### YOUR OBJECTIVE
Return, without pictures, the lines from the start of the data through the one that contains "S = bpy.context.scene; C = S.collection".

[Start GIVEN INFORMATION]

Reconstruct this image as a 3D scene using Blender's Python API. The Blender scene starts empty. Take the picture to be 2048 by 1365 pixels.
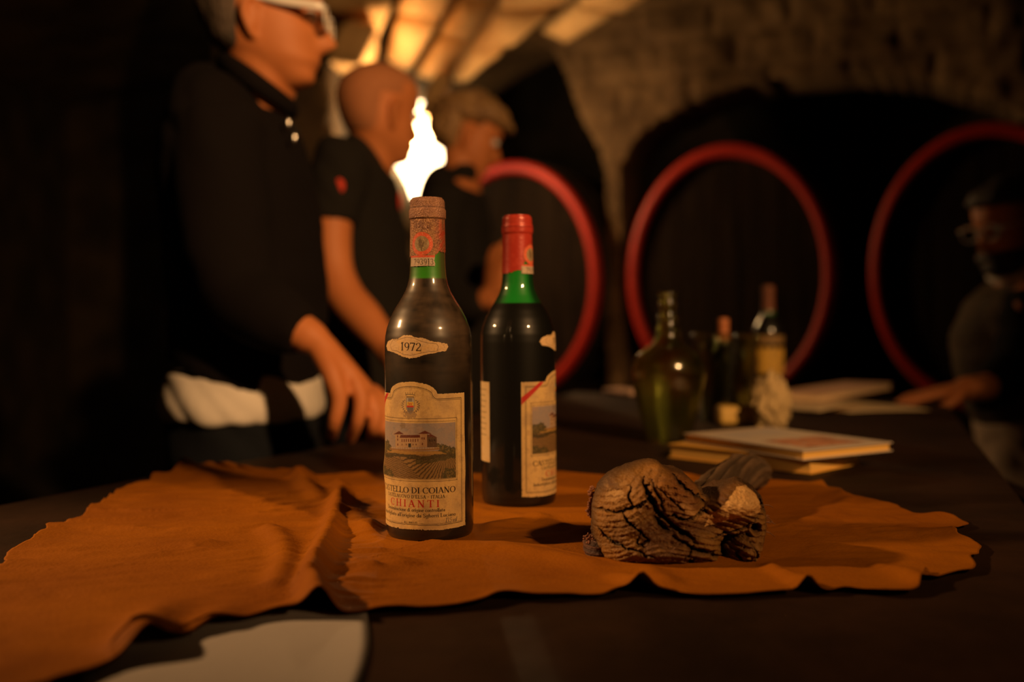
import bpy, bmesh, math, random
import numpy as np
from mathutils import Vector, Matrix, noise as mnoise
random.seed(7); rng = np.random.default_rng(7)
S = bpy.context.scene; C = S.collection

# ---------------------------------------------------------------- camera, world, lights, exposure
TABLE = 0.85
CAMZ = TABLE + 0.186
FPX = 1991.0
PITCH = math.radians(-1.21); ROLL = math.radians(-0.4)
cam_d = bpy.data.cameras.new('camera'); cam = bpy.data.objects.new('camera', cam_d); C.objects.link(cam)
cam_d.sensor_width = 36; cam_d.lens = FPX/2048*36; cam_d.clip_start = 0.02; cam_d.clip_end = 60
M_CAM = Matrix.Translation((0, 0, CAMZ)) @ Matrix.Rotation(math.pi/2+PITCH, 4, 'X') @ Matrix.Rotation(ROLL, 4, 'Z')
cam.matrix_world = M_CAM
cam_d.dof.use_dof = True; cam_d.dof.focus_distance = 0.815; cam_d.dof.aperture_fstop = 2.7; cam_d.dof.aperture_blades = 0
S.camera = cam
S.view_settings.view_transform = 'Standard'; S.view_settings.look = 'None'
S.view_settings.gamma = 1; S.view_settings.use_curve_mapping = False
S.view_settings.exposure = 0.0
S.cycles.use_denoising = True
S.cycles.max_bounces = 8; S.cycles.transmission_bounces = 8; S.cycles.transparent_max_bounces = 8
W = bpy.data.worlds.new('world'); S.world = W; W.use_nodes = True
W.node_tree.nodes['Background'].inputs[0].default_value = (1, .6, .35, 1)
W.node_tree.nodes['Background'].inputs[1].default_value = 0.0008

def lamp(name, loc, power, color, radius, spot=None, aim=None):
    d = bpy.data.lights.new(name, 'SPOT' if spot else 'POINT'); d.energy = power; d.color = color; d.shadow_soft_size = radius
    if spot: d.spot_size = math.radians(spot); d.spot_blend = 1.0
    o = bpy.data.objects.new(name, d); C.objects.link(o); o.location = loc
    if aim is not None: o.rotation_euler = (Vector(aim)-Vector(loc)).to_track_quat('-Z', 'Y').to_euler()
    return o
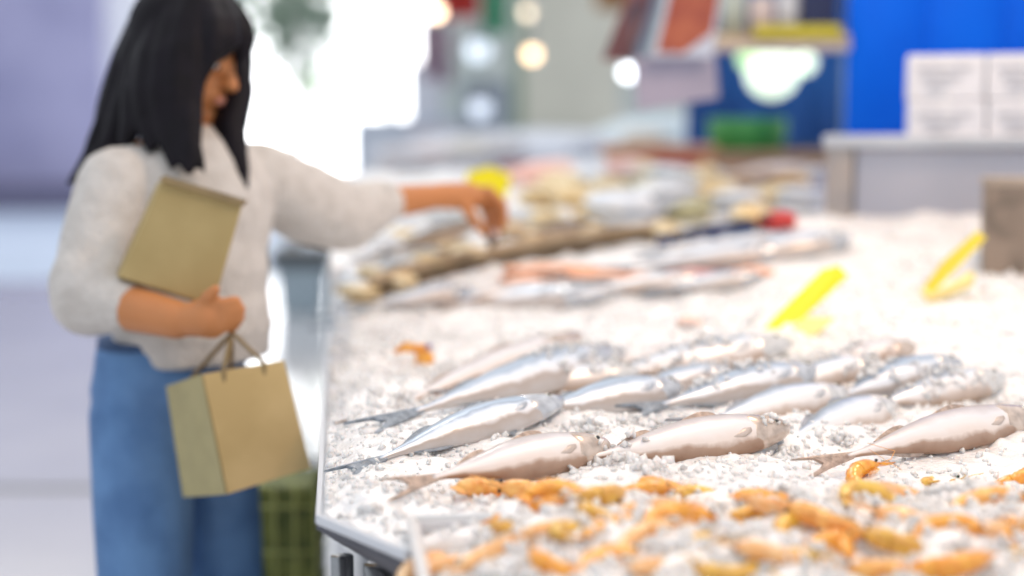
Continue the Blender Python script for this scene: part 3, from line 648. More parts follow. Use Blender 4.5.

[End GIVEN INFORMATION]

### WRITTEN ANSWER
Reconstruct this image as a 3D scene using Blender's Python API. The Blender scene starts empty. Take the picture to be 2048 by 1365 pixels.
import bpy, bmesh, math, random
import numpy as np
from mathutils import Vector, Matrix, noise as mnoise
random.seed(7); rng = np.random.default_rng(7)
S = bpy.context.scene; C = S.collection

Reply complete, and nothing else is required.